* Exercise *
Do not carry the pictures over; copy every other part of the entries exactly.

-- Start Extracted material --

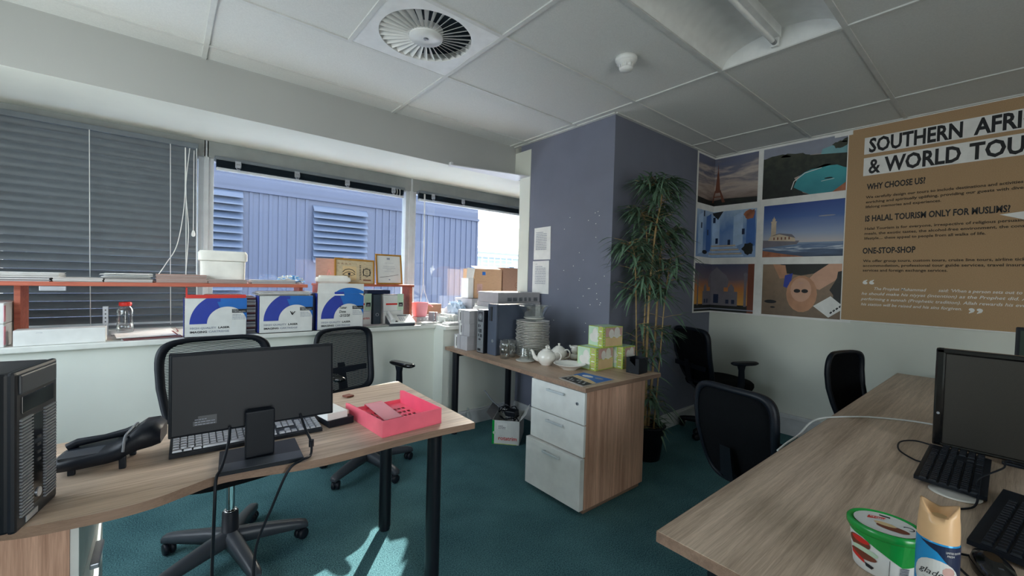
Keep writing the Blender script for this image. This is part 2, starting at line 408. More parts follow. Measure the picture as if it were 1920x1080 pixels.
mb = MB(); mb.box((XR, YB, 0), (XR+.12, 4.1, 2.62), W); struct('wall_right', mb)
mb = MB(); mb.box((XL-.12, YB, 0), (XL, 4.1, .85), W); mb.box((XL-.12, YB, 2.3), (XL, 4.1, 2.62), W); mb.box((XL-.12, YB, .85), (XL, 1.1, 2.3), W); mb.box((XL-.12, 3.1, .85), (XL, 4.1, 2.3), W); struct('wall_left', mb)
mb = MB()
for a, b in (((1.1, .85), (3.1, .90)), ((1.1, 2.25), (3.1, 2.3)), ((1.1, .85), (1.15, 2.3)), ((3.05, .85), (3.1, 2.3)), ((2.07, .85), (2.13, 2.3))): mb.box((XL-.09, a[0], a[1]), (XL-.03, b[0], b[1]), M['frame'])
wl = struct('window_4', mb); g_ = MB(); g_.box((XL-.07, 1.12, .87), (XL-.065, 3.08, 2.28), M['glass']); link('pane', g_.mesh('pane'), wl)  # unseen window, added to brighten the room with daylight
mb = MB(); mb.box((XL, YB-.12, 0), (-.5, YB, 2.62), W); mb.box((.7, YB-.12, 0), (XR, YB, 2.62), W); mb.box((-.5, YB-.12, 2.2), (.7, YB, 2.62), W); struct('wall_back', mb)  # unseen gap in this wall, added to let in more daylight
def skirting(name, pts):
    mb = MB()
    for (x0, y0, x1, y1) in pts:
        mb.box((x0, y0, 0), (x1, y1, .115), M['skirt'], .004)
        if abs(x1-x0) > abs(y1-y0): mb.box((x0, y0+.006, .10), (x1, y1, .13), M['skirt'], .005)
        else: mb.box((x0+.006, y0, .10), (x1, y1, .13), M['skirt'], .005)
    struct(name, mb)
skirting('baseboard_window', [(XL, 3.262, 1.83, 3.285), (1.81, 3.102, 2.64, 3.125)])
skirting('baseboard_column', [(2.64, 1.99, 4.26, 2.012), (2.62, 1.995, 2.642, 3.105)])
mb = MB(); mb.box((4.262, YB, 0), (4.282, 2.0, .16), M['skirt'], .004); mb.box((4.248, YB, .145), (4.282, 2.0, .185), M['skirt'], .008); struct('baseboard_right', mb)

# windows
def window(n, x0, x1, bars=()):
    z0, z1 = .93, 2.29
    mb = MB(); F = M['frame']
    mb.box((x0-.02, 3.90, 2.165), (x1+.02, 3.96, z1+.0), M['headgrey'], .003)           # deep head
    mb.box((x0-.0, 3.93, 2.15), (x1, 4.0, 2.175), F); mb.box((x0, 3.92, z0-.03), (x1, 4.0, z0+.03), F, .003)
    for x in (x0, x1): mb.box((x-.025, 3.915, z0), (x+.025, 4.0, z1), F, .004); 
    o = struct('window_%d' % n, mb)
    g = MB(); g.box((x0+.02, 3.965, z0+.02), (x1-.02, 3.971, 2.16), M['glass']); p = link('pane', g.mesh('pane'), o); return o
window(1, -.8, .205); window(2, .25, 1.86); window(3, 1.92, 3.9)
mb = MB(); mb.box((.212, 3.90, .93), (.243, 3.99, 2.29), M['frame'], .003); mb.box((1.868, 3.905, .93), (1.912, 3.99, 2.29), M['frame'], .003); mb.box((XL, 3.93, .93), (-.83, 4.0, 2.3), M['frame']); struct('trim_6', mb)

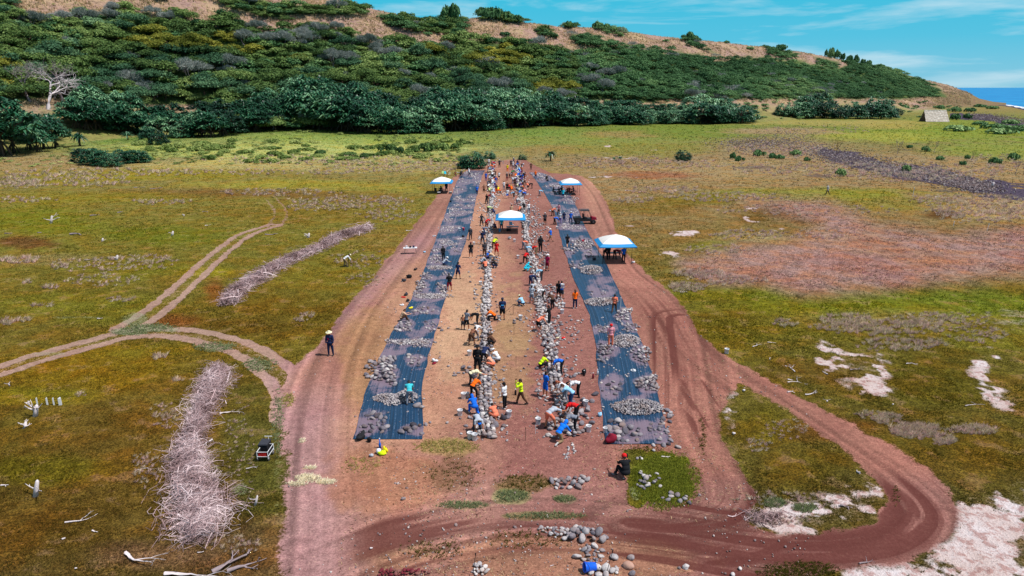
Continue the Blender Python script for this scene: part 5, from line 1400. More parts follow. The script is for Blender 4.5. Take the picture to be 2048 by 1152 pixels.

-- End Extracted material --

* Answer for the task *
Keep writing the Blender script for this image. This is part 2, starting at line 408. More parts follow. Measure the picture as if it were 1920x1080 pixels.
mb = MB(); mb.box((XR, YB, 0), (XR+.12, 4.1, 2.62), W); struct('wall_right', mb)
mb = MB(); mb.box((XL-.12, YB, 0), (XL, 4.1, .85), W); mb.box((XL-.12, YB, 2.3), (XL, 4.1, 2.62), W); mb.box((XL-.12, YB, .85), (XL, 1.1, 2.3), W); mb.box((XL-.12, 3.1, .85), (XL, 4.1, 2.3), W); struct('wall_left', mb)
mb = MB()
for a, b in (((1.1, .85), (3.1, .90)), ((1.1, 2.25), (3.1, 2.3)), ((1.1, .85), (1.15, 2.3)), ((3.05, .85), (3.1, 2.3)), ((2.07, .85), (2.13, 2.3))): mb.box((XL-.09, a[0], a[1]), (XL-.03, b[0], b[1]), M['frame'])
wl = struct('window_4', mb); g_ = MB(); g_.box((XL-.07, 1.12, .87), (XL-.065, 3.08, 2.28), M['glass']); link('pane', g_.mesh('pane'), wl)  # unseen window, added to brighten the room with daylight
mb = MB(); mb.box((XL, YB-.12, 0), (-.5, YB, 2.62), W); mb.box((.7, YB-.12, 0), (XR, YB, 2.62), W); mb.box((-.5, YB-.12, 2.2), (.7, YB, 2.62), W); struct('wall_back', mb)  # unseen gap in this wall, added to let in more daylight
def skirting(name, pts):
    mb = MB()
    for (x0, y0, x1, y1) in pts:
        mb.box((x0, y0, 0), (x1, y1, .115), M['skirt'], .004)
        if abs(x1-x0) > abs(y1-y0): mb.box((x0, y0+.006, .10), (x1, y1, .13), M['skirt'], .005)
        else: mb.box((x0+.006, y0, .10), (x1, y1, .13), M['skirt'], .005)
    struct(name, mb)
skirting('baseboard_window', [(XL, 3.262, 1.83, 3.285), (1.81, 3.102, 2.64, 3.125)])
skirting('baseboard_column', [(2.64, 1.99, 4.26, 2.012), (2.62, 1.995, 2.642, 3.105)])
mb = MB(); mb.box((4.262, YB, 0), (4.282, 2.0, .16), M['skirt'], .004); mb.box((4.248, YB, .145), (4.282, 2.0, .185), M['skirt'], .008); struct('baseboard_right', mb)

# windows
def window(n, x0, x1, bars=()):
    z0, z1 = .93, 2.29
    mb = MB(); F = M['frame']
    mb.box((x0-.02, 3.90, 2.165), (x1+.02, 3.96, z1+.0), M['headgrey'], .003)           # deep head
    mb.box((x0-.0, 3.93, 2.15), (x1, 4.0, 2.175), F); mb.box((x0, 3.92, z0-.03), (x1, 4.0, z0+.03), F, .003)
    for x in (x0, x1): mb.box((x-.025, 3.915, z0), (x+.025, 4.0, z1), F, .004); 
    o = struct('window_%d' % n, mb)
    g = MB(); g.box((x0+.02, 3.965, z0+.02), (x1-.02, 3.971, 2.16), M['glass']); p = link('pane', g.mesh('pane'), o); return o
window(1, -.8, .205); window(2, .25, 1.86); window(3, 1.92, 3.9)
mb = MB(); mb.box((.212, 3.90, .93), (.243, 3.99, 2.29), M['frame'], .003); mb.box((1.868, 3.905, .93), (1.912, 3.99, 2.29), M['frame'], .003); mb.box((XL, 3.93, .93), (-.83, 4.0, 2.3), M['frame']); struct('trim_6', mb)

Continue the Blender Python script for this scene: part 5, from line 1400. More parts follow. The script is for Blender 4.5. Take the picture to be 2048 by 1152 pixels.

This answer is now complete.